In response, California lawmakers recently passed a “fix it” bill, AB 2257, to address the many practical problems created by the earlier law. Gov. Gavin Newsom signed that new law on Sept. 4. Unfortunately, those “fixes” are mostly modest, and only double down on the political horse-trading that made AB 5 such a mess in the first place. If California policymakers want to fix the problems they created, there’s a better way: Scrap this misbegotten law entirely.

AB 5 imposes a three-part test under California law to determine if someone is an independent contractor or employee. The key provision is that anyone performing work within the “usual course of the hiring entity’s business” must be classified as an employee, not a contractor. The goal was to target gig economy mainstays such as Uber and Lyft — but the law’s weight fell on California’s vast population of freelancers and independent contractors.

That means even freelance journalists contracted to write occasional columns or take photographs at infrequent events are working in the “usual course” of a publication’s business — i.e., creating journalistic content — and had to be classified as employees rather than contractors. The same goes for session musicians, stand-up comedians, opera singers, hair stylists, translators and others whose work falls within the “usual course of the hiring entity’s business.”

The results of AB 5 were catastrophic for gig workers. Weekly columnists in San Francisco who write about cannabis and the taxi industry were suddenly out of a job. The Tahoe Music Festival called it quits after more than 40 years of classical music. The Island City Opera postponed its 2020 season indefinitely. Dozens of publications blacklisted California writers; one website even refused to consider California freelancers for a local California beat — only out-of-state writers would be considered to write about local issues.

AB 2257 lifts a few of those burdens. Some journalists have more freedom to freelance, many gigging musicians can play again, comedians can return to clubs, and barbers can rent a chair in a salon once more. These and other exceptions to AB 5’s ban on independent contracting take effect immediately

But not everyone was lucky enough to score an exemption. Take freelance journalists, for example, who got an especially raw deal under AB 5. They were limited to an arbitrary 35 submissions per publication, per year, and were banned from shooting videos. By comparison, a freelancer working on graphic design or marketing projects faced no such restrictions under AB 5. Pacific Legal Foundation (PLF) sued on behalf of the American Society of Journalists and Authors (ASJA) and the National Press Photographers Association (NPPA) to overturn AB 5’s arbitrary and discriminatory limits on journalism.

While AB 2257 strikes the 35-submission limit and substantially lifts restrictions on freelance video recording for newspapers and other web platforms, photojournalists still can’t freelance if their clients are a television station or broadcast news outlet.

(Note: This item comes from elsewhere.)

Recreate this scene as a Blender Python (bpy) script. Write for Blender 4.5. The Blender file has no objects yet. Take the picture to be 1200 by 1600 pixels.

And, journalists still face limits that do not apply to other types of speech, such as not being able to work primarily from a client’s location and vague rules about when a freelancer can do the same work as an employee. Those content-based restrictions on speech violate the U.S. Constitution. PLF will keep fighting on behalf of ASJA and NPPA until California’s content-based limits on freelancing are lifted entirely. The freedom to freelance shouldn’t depend on what you have to say.

Fundamentally, AB 2257 is flawed to the core for the same reason as AB 5: It imposes a bad policy and then carves out dozens of exceptions to disguise the reality of that policy blunder. There are now more than 75 exceptions to California’s independent contracting ban. If a law requires dozens of exceptions to avoid destroying the careers of successful independent professionals, it’s a strong indication that the law’s basic premise is flawed.

This is what happens when you put politicians in charge of who can work — everyone has to lobby for their own special carve-out, and the only winners are the lawmakers who trade the freedom to work for political genuflection. Now each legislative session will bring a new parade of professionals to Sacramento, begging for relief from the “help” offered by lawmakers. To avoid that fate, California needs to free freelancing by repealing AB 5 entirely.